Estos viejos conflictos ruso-occidentales, entre los cuales la Guerra de Crimea (1853-1856) fue el más sangriento, no han sido superados enteramente. Las condiciones y motivaciones geoestratégicas fundamentales han resistido a los cambios tecnológicos, económicos y socioculturales. Las viejas reacciones nacionalistas de parte y otra todavía se manifiestan.

A pesar de ello, parecía haber una real esperanza de que los presidentes de Estados Unidos y Rusia acordasen una acción desde la cúspide del poder para coordinar sus grandes objetivos nacionales y trabajar juntos por la solución o el alivio de los tremendos peligros ecológicos, económicos y políticos que el mundo enfrenta. Pero esta esperanza falló. Por un lado Obama no logró contrarrestar la agitación anti-rusa de neoconservadores e intervencionistas liberales. Por el otro, Putin ha dado muestras de arrogancia desafiante que causaron el fracaso del último intento de conciliación de los dos presidentes en la sede de la ONU. Después de ello, no parece haber remedio a una nueva realidad bipolar en el Medio Oriente. A partir del momento en que la acción aérea rusa se dirigió contra los “moderados” apoyados por Estados Unidos, más bien que contra el Estado Islámico yihadista, se ha desvanecido, o reducido al mínimo, la esperanza de una futura cooperación de las potencias para derrotar juntas al neofascismo islamista y pacificar el Medio Oriente con eficaz ayuda a su desarrollo.
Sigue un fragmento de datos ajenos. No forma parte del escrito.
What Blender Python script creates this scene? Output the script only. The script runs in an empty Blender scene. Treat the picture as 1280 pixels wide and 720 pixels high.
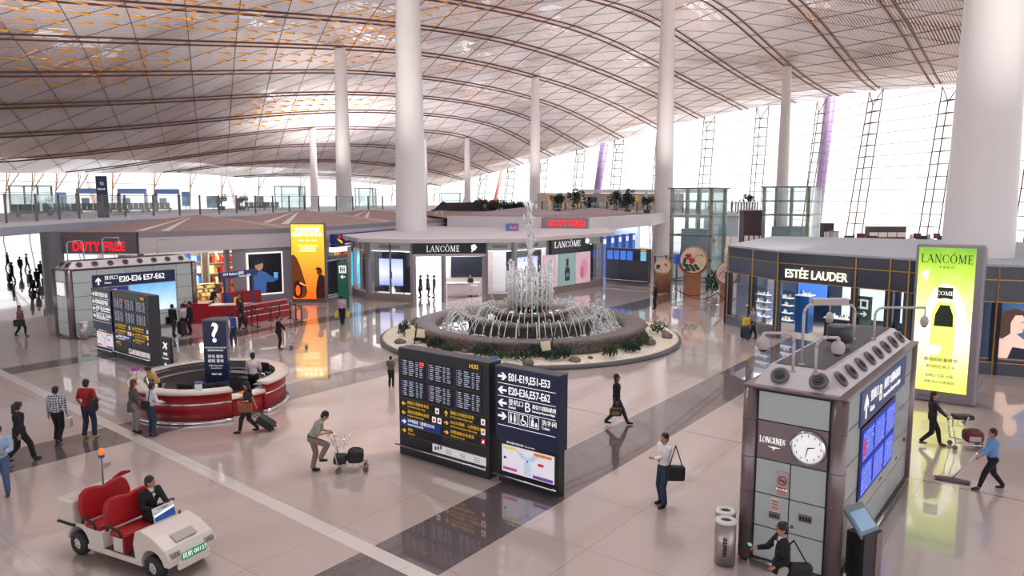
import bpy, bmesh, math, random
import numpy as np
from mathutils import Vector, Matrix
random.seed(7)
PI = math.pi
SC = bpy.context.scene
COL = SC.collection

# ------------------------------------------------------------------ camera, sky, exposure
H = 7.2                                    # eye height above the hall floor
PITCH = math.atan(112/925.); YAW = math.radians(37.9)
FW = (math.cos(YAW), math.sin(YAW)); RT = (math.sin(YAW), -math.cos(YAW))
cd = bpy.data.cameras.new('camera'); cam = bpy.data.objects.new('camera', cd); COL.objects.link(cam)
cd.sensor_width = 36; cd.lens = 925/1280*36; cd.clip_start = .1; cd.clip_end = 2000
cam.location = (0, 0, H); cam.rotation_euler = (PI/2-PITCH, 0, YAW-PI/2)
SC.camera = cam
SC.view_settings.view_transform = 'Standard'; SC.view_settings.look = 'None'
SC.view_settings.exposure = 0.1; SC.view_settings.gamma = 1.0; SC.view_settings.use_curve_mapping = False
W = bpy.data.worlds.new('sky'); SC.world = W; W.use_nodes = True
bg = W.node_tree.nodes['Background']; bg.inputs[0].default_value = (.97, .97, 1, 1); bg.inputs[1].default_value = 1.5
SC.cycles.max_bounces = 7; SC.cycles.diffuse_bounces = 4; SC.cycles.glossy_bounces = 4
SC.cycles.transparent_max_bounces = 16; SC.cycles.transmission_bounces = 4
SC.cycles.sample_clamp_indirect = 6; SC.cycles.caustics_reflective = False; SC.cycles.caustics_refractive = False

UP_FILL = 6200.0; DOWN_FILL = 4200.0          # power of the added fill spots, upward and downward
sun = bpy.data.lights.new('sun', 'SUN'); sun.energy = 5; sun.angle = .03; sun.color = (1, .86, .66)
so = bpy.data.objects.new('sun', sun); COL.objects.link(so); so.rotation_euler = (math.radians(32), 0, math.radians(60))
def area(name, loc, size, power, color=(1, 1, 1), rot=(0, 0, 0)):
    l = bpy.data.lights.new(name, 'AREA'); l.shape = 'RECTANGLE'; l.size, l.size_y = size; l.energy = power; l.color = color
    o = bpy.data.objects.new(name, l); COL.objects.link(o); o.location = loc; o.rotation_euler = rot
    return o

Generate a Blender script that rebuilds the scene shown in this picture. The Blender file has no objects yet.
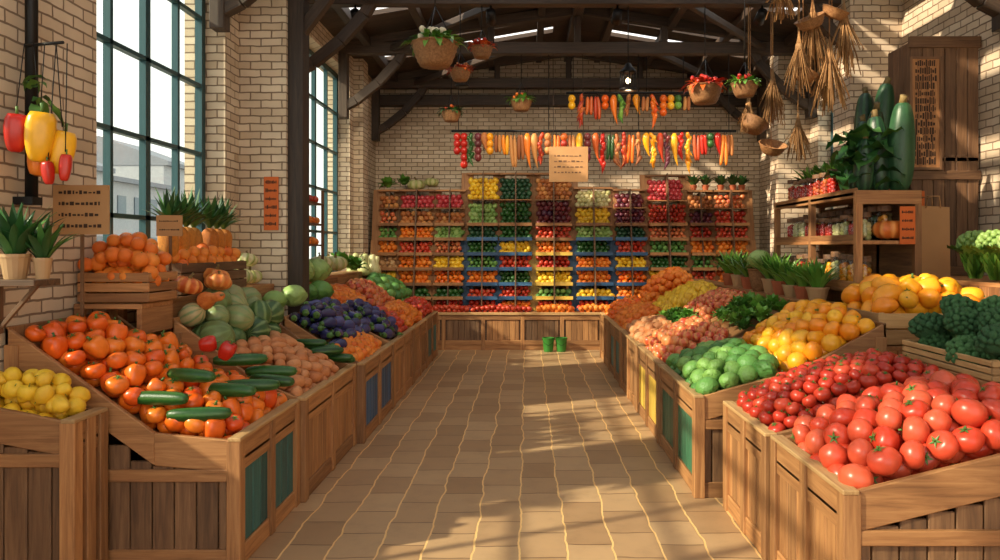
import bpy, math, random
import numpy as np
from mathutils import Vector, Matrix, Euler
random.seed(7); np.random.seed(7)
R=random.random
def U(a,b): return a+(b-a)*random.random()
D=bpy.data; C=bpy.context.scene

# ---------------------------------------------------------------- materials
def newmat(name):
    m=D.materials.new(name); m.use_nodes=True
    nt=m.node_tree; b=nt.nodes['Principled BSDF']; return m,nt,b
def ramp(nt,cols):
    r=nt.nodes.new('ShaderNodeValToRGB'); e=r.color_ramp.elements
    n=len(cols)
    if n==1: cols=[cols[0],cols[0]]; n=2
    while len(e)<n: e.new(0.5)
    for i,c in enumerate(cols):
        e[i].position=i/(n-1); e[i].color=(c[0],c[1],c[2],1)
    return r
def attr(nt,name):
    a=nt.nodes.new('ShaderNodeAttribute'); a.attribute_name=name; return a
def mul(nt,a,b,f=1.0,mode='MULTIPLY'):
    m=nt.nodes.new('ShaderNodeMix'); m.data_type='RGBA'; m.blend_type=mode
    m.inputs[0].default_value=f
    nt.links.new(a,m.inputs[6])
    if b is not None: nt.links.new(b,m.inputs[7])
    return m
def s2l(c): return tuple(((x/255)/12.92 if x/255<=0.04045 else ((x/255+0.055)/1.055)**2.4) for x in c)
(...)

Queda por ver si Rusia tendrá la fuerza necesaria para afianzar en torno al espacio sirio una sólida zona de influencia basada en el apoyo de Irán y del régimen de Al-Asad, que Estados Unidos se vería obligada a respetar. Parece probable que lo logrará, ya que Europa occidental difícilmente apoyaría a Washington en una eventual política de represalias duras, que podrían tener consecuencias bélicas incalculables, ya que todavía existen los arsenales termonucleares de la guerra fría. En todo caso, la comunidad mundial debe actuar en el sentido de propiciar, pese a todo, la reanudación de un diálogo de altura entre las potencias del este y del oeste.